Challenge:
Write out all the lines again, precisely as they stand, but without the images.
┌──
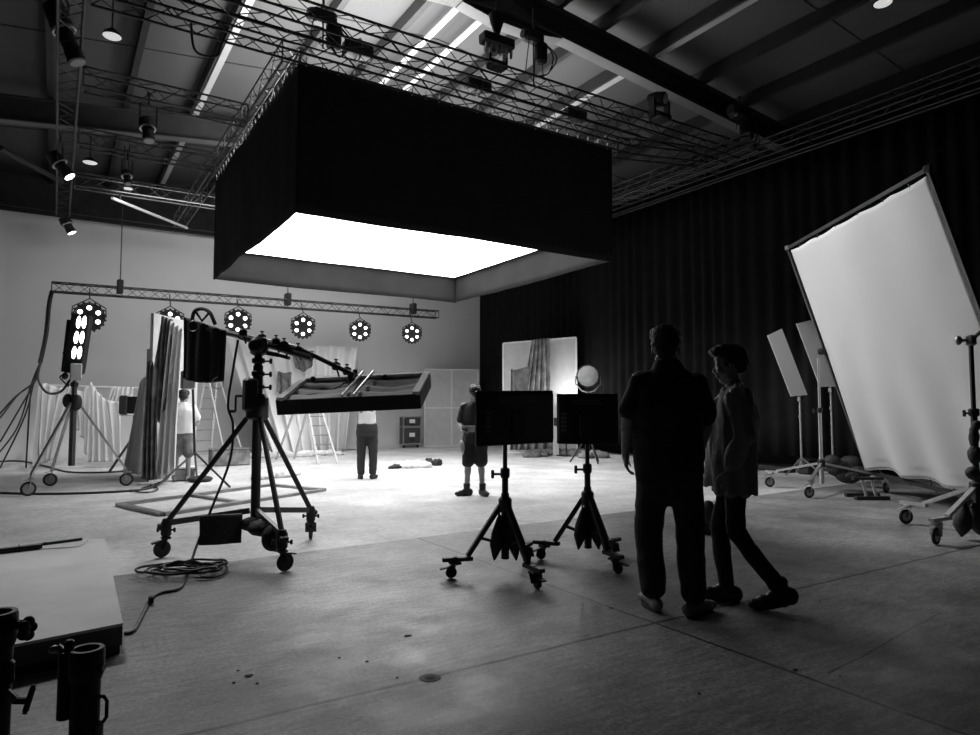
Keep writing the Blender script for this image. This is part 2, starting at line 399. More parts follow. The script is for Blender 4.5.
# ------------------------------------------------------------------ overhead light box
BX0, BX1, BY0, BY1, BZ0, BZ1, DZ = 2.82, 8.88, 9.55, 15.6, 4.13, 6.33, 4.78
t = thing('overhead_light_box', ((BX0+BX1)/2, (BY0+BY1)/2, BZ0), 'huge square overhead soft light with deep black cloth skirt and glowing white diffuser', 'soft light')
def side(name, a, b, seed, lo=BZ0):
    a, b = Vector(a), Vector(b); d = (b-a).normalized(); n = d.cross(V(0, 0, 1)); a = a-d*.015; b = b+d*.015
    def f(u, v):
        p = a.lerp(b, u); z = BZ1+(lo-BZ1)*v
        s = u*(b-a).length; e = min(1, min(u, 1-u)*8)
        k = .012*math.sin(s*2.1+seed)*v*e+.03*noise.noise(V(s*1.3, z*.6, seed))*e+.007*math.sin(s*11+seed*2+v)*(1-e*.6)
        zz = z-.012*math.sin(s*1.2+seed)*(v**6)+(.035*abs(math.sin(s*2.6)) if v == 0 else 0)
        return V(p.x, p.y, zz)+n*k
    return solid(MB().grid(f, 90, 16).build(name, 'boxcloth', t), .008)
side('front_skirt', (BX0, BY0, 0), (BX1, BY0, 0), 1); side('left_skirt', (BX0, BY1, 0), (BX0, BY0, 0), 2)
side('back_skirt', (BX1, BY1, 0), (BX0, BY1, 0), 3); side('right_skirt', (BX1, BY0, 0), (BX1, BY1, 0), 4)
def df(u, v): return V(BX0+.10+u*(BX1-BX0-.20), BY0+.10+v*(BY1-BY0-.20), DZ-.12*math.sin(math.pi*u)*math.sin(math.pi*v)+.02*noise.noise(V(u*4, v*4, 0)))
MB().grid(df, 40, 40).build('diffuser', 'diff', t)
fr = MB()
for (a, b) in (((BX0, BY0), (BX1, BY0)), ((BX1, BY0), (BX1, BY1)), ((BX1, BY1), (BX0, BY1)), ((BX0, BY1), (BX0, BY0))):
    q = V((BX0+BX1)/2, (BY0+BY1)/2, 0); A_ = V(a[0], a[1], DZ+.05); B_ = V(b[0], b[1], DZ+.05); A_ += V(.1 if a[0] < q.x else -.1, .1 if a[1] < q.y else -.1, 0); B_ += V(.1 if b[0] < q.x else -.1, .1 if b[1] < q.y else -.1, 0); fr.bar(A_, B_, .03)
fr.build('frame_pipe', 'alu', t)
ties = MB()
for i in range(25):
    x = BX0+.1+i*(BX1-BX0-.2)/24; ties.bar((x, BY0, BZ1-.02), (x, BY0-.02, BZ1+.10), .012, n=5)
    y = BY0+.1+i*(BY1-BY0-.2)/24; ties.bar((BX0, y, BZ1-.02), (BX0-.02, y, BZ1+.10), .012, n=5)
ties.build('tie_cords', 'white', t)
# ------------------------------------------------------------------ lights
def area(name, loc, size, power, rot=None, target=None, sy=None, spread=180):
    l = bpy.data.lights.new(name, 'AREA'); l.energy = power; l.shape = 'RECTANGLE'; l.size = size; l.size_y = sy or size; l.spread = R(spread)
    o = bpy.data.objects.new(name, l); o.location = loc; C.objects.link(o)
    if target is not None: o.rotation_euler = (Vector(target)-Vector(loc)).to_track_quat('-Z', 'Y').to_euler()
    elif rot: o.rotation_euler = rot
    return o
def spot(name, loc, target, power, ang, blend=.4, size=.08):
    l = bpy.data.lights.new(name, 'SPOT'); l.energy = power; l.spot_size = R(ang); l.spot_blend = blend; l.shadow_soft_size = size
    o = bpy.data.objects.new(name, l); o.location = loc; C.objects.link(o)
    o.rotation_euler = (Vector(target)-Vector(loc)).to_track_quat('-Z', 'Y').to_euler(); return o
def point(name, loc, power, size=.1):
    l = bpy.data.lights.new(name, 'POINT'); l.energy = power; l.shadow_soft_size = size
    o = bpy.data.objects.new(name, l); o.location = loc; C.objects.link(o); return o
# ------------------------------------------------------------------ round six-lens lamps on the hung truss
def disc_lamp(px, py, r, label):
    p = AY(px, py, 18.8); n = (CAM-p); n.z = -.4*0+n.z*.3; n.normalize(); sx = V(-n.y, n.x, 0).normalized(); up = n.cross(sx).normalized()
    if up.z < 0: up = -up
    t = thing('round_lamp', p, label, 'stage lamp', 'round lamps on the hung truss')
    MB().lathe(p-n*.12, n, [(0, r*.35), (.03, r*.5), (.1, r*.95), (.16, r)]).build('housing', 'black', t)
    MB().torus(p+n*.045, n, r*.98, .018, 28).build('rim', 'black', t)
    for k in range(6):
        a = math.pi/2+k*math.pi/3; c = p+(sx*math.cos(a)+up*math.sin(a))*r*.66+n*.04
        MB().lathe(c, n, [(0, r*.16), (.02, r*.15), (.03, r*.06)], 14).build('lens', 'lens', t)
        for q in range(3):
            a2 = a+(q-1)*.35; MB().cbox(p+(sx*math.cos(a2)+up*math.sin(a2))*r*1.06+n*.02, (.05, .05, .05), .01).build('clip', 'black', t)
    m = MB(); 
    m.tube([p+sx*r*1.08, p+sx*r*1.05+up*r*.7, p+up*r*1.35, p-sx*r*1.05+up*r*.7, p-sx*r*1.08], .014)
    top = V(p.x, 19, 4.22+.0106*p.x); m.bar(p+up*r*1.35, top, .014); m.build('yoke', 'black', t)
for (x, y, r_, l) in ((89, 317, .33, 'round six-lens lamp, leftmost on the hung truss, behind the lamp column'), (170, 322, .30, 'round six-lens lamp hanging above the pale flats, second from left on the truss'),
        (238, 322, .31, 'round six-lens lamp just right of the black flag, third from left'), (303, 327, .30, 'round six-lens lamp hanging above the boom arm, fourth from left'),
        (360, 331, .28, 'round six-lens lamp above the tilted black tray light, second from right'), (412, 334, .27, 'round six-lens lamp at the right end of the hung truss')):
    disc_lamp(x, y, r_, l)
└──
Answer to this exercise:
Keep writing the Blender script for this image. This is part 2, starting at line 399. More parts follow. The script is for Blender 4.5.
# ------------------------------------------------------------------ overhead light box
BX0, BX1, BY0, BY1, BZ0, BZ1, DZ = 2.82, 8.88, 9.55, 15.6, 4.13, 6.33, 4.78
t = thing('overhead_light_box', ((BX0+BX1)/2, (BY0+BY1)/2, BZ0), 'huge square overhead soft light with deep black cloth skirt and glowing white diffuser', 'soft light')
def side(name, a, b, seed, lo=BZ0):
    a, b = Vector(a), Vector(b); d = (b-a).normalized(); n = d.cross(V(0, 0, 1)); a = a-d*.015; b = b+d*.015
    def f(u, v):
        p = a.lerp(b, u); z = BZ1+(lo-BZ1)*v
        s = u*(b-a).length; e = min(1, min(u, 1-u)*8)
        k = .012*math.sin(s*2.1+seed)*v*e+.03*noise.noise(V(s*1.3, z*.6, seed))*e+.007*math.sin(s*11+seed*2+v)*(1-e*.6)
        zz = z-.012*math.sin(s*1.2+seed)*(v**6)+(.035*abs(math.sin(s*2.6)) if v == 0 else 0)
        return V(p.x, p.y, zz)+n*k
    return solid(MB().grid(f, 90, 16).build(name, 'boxcloth', t), .008)
side('front_skirt', (BX0, BY0, 0), (BX1, BY0, 0), 1); side('left_skirt', (BX0, BY1, 0), (BX0, BY0, 0), 2)
side('back_skirt', (BX1, BY1, 0), (BX0, BY1, 0), 3); side('right_skirt', (BX1, BY0, 0), (BX1, BY1, 0), 4)
def df(u, v): return V(BX0+.10+u*(BX1-BX0-.20), BY0+.10+v*(BY1-BY0-.20), DZ-.12*math.sin(math.pi*u)*math.sin(math.pi*v)+.02*noise.noise(V(u*4, v*4, 0)))
MB().grid(df, 40, 40).build('diffuser', 'diff', t)
fr = MB()
for (a, b) in (((BX0, BY0), (BX1, BY0)), ((BX1, BY0), (BX1, BY1)), ((BX1, BY1), (BX0, BY1)), ((BX0, BY1), (BX0, BY0))):
    q = V((BX0+BX1)/2, (BY0+BY1)/2, 0); A_ = V(a[0], a[1], DZ+.05); B_ = V(b[0], b[1], DZ+.05); A_ += V(.1 if a[0] < q.x else -.1, .1 if a[1] < q.y else -.1, 0); B_ += V(.1 if b[0] < q.x else -.1, .1 if b[1] < q.y else -.1, 0); fr.bar(A_, B_, .03)
fr.build('frame_pipe', 'alu', t)
ties = MB()
for i in range(25):
    x = BX0+.1+i*(BX1-BX0-.2)/24; ties.bar((x, BY0, BZ1-.02), (x, BY0-.02, BZ1+.10), .012, n=5)
    y = BY0+.1+i*(BY1-BY0-.2)/24; ties.bar((BX0, y, BZ1-.02), (BX0-.02, y, BZ1+.10), .012, n=5)
ties.build('tie_cords', 'white', t)
# ------------------------------------------------------------------ lights
def area(name, loc, size, power, rot=None, target=None, sy=None, spread=180):
    l = bpy.data.lights.new(name, 'AREA'); l.energy = power; l.shape = 'RECTANGLE'; l.size = size; l.size_y = sy or size; l.spread = R(spread)
    o = bpy.data.objects.new(name, l); o.location = loc; C.objects.link(o)
    if target is not None: o.rotation_euler = (Vector(target)-Vector(loc)).to_track_quat('-Z', 'Y').to_euler()
    elif rot: o.rotation_euler = rot
    return o
def spot(name, loc, target, power, ang, blend=.4, size=.08):
    l = bpy.data.lights.new(name, 'SPOT'); l.energy = power; l.spot_size = R(ang); l.spot_blend = blend; l.shadow_soft_size = size
    o = bpy.data.objects.new(name, l); o.location = loc; C.objects.link(o)
    o.rotation_euler = (Vector(target)-Vector(loc)).to_track_quat('-Z', 'Y').to_euler(); return o
def point(name, loc, power, size=.1):
    l = bpy.data.lights.new(name, 'POINT'); l.energy = power; l.shadow_soft_size = size
    o = bpy.data.objects.new(name, l); o.location = loc; C.objects.link(o); return o
# ------------------------------------------------------------------ round six-lens lamps on the hung truss
def disc_lamp(px, py, r, label):
    p = AY(px, py, 18.8); n = (CAM-p); n.z = -.4*0+n.z*.3; n.normalize(); sx = V(-n.y, n.x, 0).normalized(); up = n.cross(sx).normalized()
    if up.z < 0: up = -up
    t = thing('round_lamp', p, label, 'stage lamp', 'round lamps on the hung truss')
    MB().lathe(p-n*.12, n, [(0, r*.35), (.03, r*.5), (.1, r*.95), (.16, r)]).build('housing', 'black', t)
    MB().torus(p+n*.045, n, r*.98, .018, 28).build('rim', 'black', t)
    for k in range(6):
        a = math.pi/2+k*math.pi/3; c = p+(sx*math.cos(a)+up*math.sin(a))*r*.66+n*.04
        MB().lathe(c, n, [(0, r*.16), (.02, r*.15), (.03, r*.06)], 14).build('lens', 'lens', t)
        for q in range(3):
            a2 = a+(q-1)*.35; MB().cbox(p+(sx*math.cos(a2)+up*math.sin(a2))*r*1.06+n*.02, (.05, .05, .05), .01).build('clip', 'black', t)
    m = MB(); 
    m.tube([p+sx*r*1.08, p+sx*r*1.05+up*r*.7, p+up*r*1.35, p-sx*r*1.05+up*r*.7, p-sx*r*1.08], .014)
    top = V(p.x, 19, 4.22+.0106*p.x); m.bar(p+up*r*1.35, top, .014); m.build('yoke', 'black', t)
for (x, y, r_, l) in ((89, 317, .33, 'round six-lens lamp, leftmost on the hung truss, behind the lamp column'), (170, 322, .30, 'round six-lens lamp hanging above the pale flats, second from left on the truss'),
        (238, 322, .31, 'round six-lens lamp just right of the black flag, third from left'), (303, 327, .30, 'round six-lens lamp hanging above the boom arm, fourth from left'),
        (360, 331, .28, 'round six-lens lamp above the tilted black tray light, second from right'), (412, 334, .27, 'round six-lens lamp at the right end of the hung truss')):
    disc_lamp(x, y, r_, l)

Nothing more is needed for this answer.